[start Information supplied]
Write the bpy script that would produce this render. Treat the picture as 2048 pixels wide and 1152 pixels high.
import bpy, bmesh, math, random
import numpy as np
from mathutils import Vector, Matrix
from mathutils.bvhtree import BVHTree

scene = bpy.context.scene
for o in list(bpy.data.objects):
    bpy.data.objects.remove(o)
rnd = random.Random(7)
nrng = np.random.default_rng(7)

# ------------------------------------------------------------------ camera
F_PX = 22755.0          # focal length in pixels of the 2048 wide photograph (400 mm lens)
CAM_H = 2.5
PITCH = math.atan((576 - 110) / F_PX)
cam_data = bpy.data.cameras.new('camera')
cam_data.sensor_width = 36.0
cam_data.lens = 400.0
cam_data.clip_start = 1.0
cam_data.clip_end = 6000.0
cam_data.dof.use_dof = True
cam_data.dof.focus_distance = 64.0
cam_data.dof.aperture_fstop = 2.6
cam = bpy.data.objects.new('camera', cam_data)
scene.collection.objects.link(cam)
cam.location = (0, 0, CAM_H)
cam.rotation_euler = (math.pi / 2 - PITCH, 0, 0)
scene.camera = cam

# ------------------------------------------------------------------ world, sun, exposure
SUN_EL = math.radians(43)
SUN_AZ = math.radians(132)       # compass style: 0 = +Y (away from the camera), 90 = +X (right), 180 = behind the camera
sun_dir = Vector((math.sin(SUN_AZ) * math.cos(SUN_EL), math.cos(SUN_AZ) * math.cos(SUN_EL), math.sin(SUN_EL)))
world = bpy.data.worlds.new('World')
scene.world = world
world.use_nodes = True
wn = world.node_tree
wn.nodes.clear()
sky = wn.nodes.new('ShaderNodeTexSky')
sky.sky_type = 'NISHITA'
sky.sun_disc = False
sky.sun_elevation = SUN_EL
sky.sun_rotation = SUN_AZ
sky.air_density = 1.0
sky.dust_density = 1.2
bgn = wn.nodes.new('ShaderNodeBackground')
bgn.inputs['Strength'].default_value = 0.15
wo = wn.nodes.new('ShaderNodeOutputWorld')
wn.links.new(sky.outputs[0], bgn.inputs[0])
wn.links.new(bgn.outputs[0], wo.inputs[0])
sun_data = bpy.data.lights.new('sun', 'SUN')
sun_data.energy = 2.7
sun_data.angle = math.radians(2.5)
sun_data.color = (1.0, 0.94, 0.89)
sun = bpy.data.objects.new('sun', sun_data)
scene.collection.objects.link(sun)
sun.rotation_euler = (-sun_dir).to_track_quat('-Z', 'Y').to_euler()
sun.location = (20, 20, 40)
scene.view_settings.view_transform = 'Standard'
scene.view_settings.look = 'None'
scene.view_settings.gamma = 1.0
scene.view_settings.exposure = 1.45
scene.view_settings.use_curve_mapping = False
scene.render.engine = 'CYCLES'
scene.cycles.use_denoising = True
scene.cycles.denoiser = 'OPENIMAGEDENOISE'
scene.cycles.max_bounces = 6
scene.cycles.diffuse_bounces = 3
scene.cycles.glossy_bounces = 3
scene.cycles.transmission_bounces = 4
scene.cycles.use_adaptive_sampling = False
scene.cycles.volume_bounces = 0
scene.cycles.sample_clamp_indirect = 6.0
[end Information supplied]
Restate the data above exactly, keeping each word as it stands.

- Written answer:
Write the bpy script that would produce this render. Treat the picture as 2048 pixels wide and 1152 pixels high.
import bpy, bmesh, math, random
import numpy as np
from mathutils import Vector, Matrix
from mathutils.bvhtree import BVHTree

scene = bpy.context.scene
for o in list(bpy.data.objects):
    bpy.data.objects.remove(o)
rnd = random.Random(7)
nrng = np.random.default_rng(7)

# ------------------------------------------------------------------ camera
F_PX = 22755.0          # focal length in pixels of the 2048 wide photograph (400 mm lens)
CAM_H = 2.5
PITCH = math.atan((576 - 110) / F_PX)
cam_data = bpy.data.cameras.new('camera')
cam_data.sensor_width = 36.0
cam_data.lens = 400.0
cam_data.clip_start = 1.0
cam_data.clip_end = 6000.0
cam_data.dof.use_dof = True
cam_data.dof.focus_distance = 64.0
cam_data.dof.aperture_fstop = 2.6
cam = bpy.data.objects.new('camera', cam_data)
scene.collection.objects.link(cam)
cam.location = (0, 0, CAM_H)
cam.rotation_euler = (math.pi / 2 - PITCH, 0, 0)
scene.camera = cam

# ------------------------------------------------------------------ world, sun, exposure
SUN_EL = math.radians(43)
SUN_AZ = math.radians(132)       # compass style: 0 = +Y (away from the camera), 90 = +X (right), 180 = behind the camera
sun_dir = Vector((math.sin(SUN_AZ) * math.cos(SUN_EL), math.cos(SUN_AZ) * math.cos(SUN_EL), math.sin(SUN_EL)))
world = bpy.data.worlds.new('World')
scene.world = world
world.use_nodes = True
wn = world.node_tree
wn.nodes.clear()
sky = wn.nodes.new('ShaderNodeTexSky')
sky.sky_type = 'NISHITA'
sky.sun_disc = False
sky.sun_elevation = SUN_EL
sky.sun_rotation = SUN_AZ
sky.air_density = 1.0
sky.dust_density = 1.2
bgn = wn.nodes.new('ShaderNodeBackground')
bgn.inputs['Strength'].default_value = 0.15
wo = wn.nodes.new('ShaderNodeOutputWorld')
wn.links.new(sky.outputs[0], bgn.inputs[0])
wn.links.new(bgn.outputs[0], wo.inputs[0])
sun_data = bpy.data.lights.new('sun', 'SUN')
sun_data.energy = 2.7
sun_data.angle = math.radians(2.5)
sun_data.color = (1.0, 0.94, 0.89)
sun = bpy.data.objects.new('sun', sun_data)
scene.collection.objects.link(sun)
sun.rotation_euler = (-sun_dir).to_track_quat('-Z', 'Y').to_euler()
sun.location = (20, 20, 40)
scene.view_settings.view_transform = 'Standard'
scene.view_settings.look = 'None'
scene.view_settings.gamma = 1.0
scene.view_settings.exposure = 1.45
scene.view_settings.use_curve_mapping = False
scene.render.engine = 'CYCLES'
scene.cycles.use_denoising = True
scene.cycles.denoiser = 'OPENIMAGEDENOISE'
scene.cycles.max_bounces = 6
scene.cycles.diffuse_bounces = 3
scene.cycles.glossy_bounces = 3
scene.cycles.transmission_bounces = 4
scene.cycles.use_adaptive_sampling = False
scene.cycles.volume_bounces = 0
scene.cycles.sample_clamp_indirect = 6.0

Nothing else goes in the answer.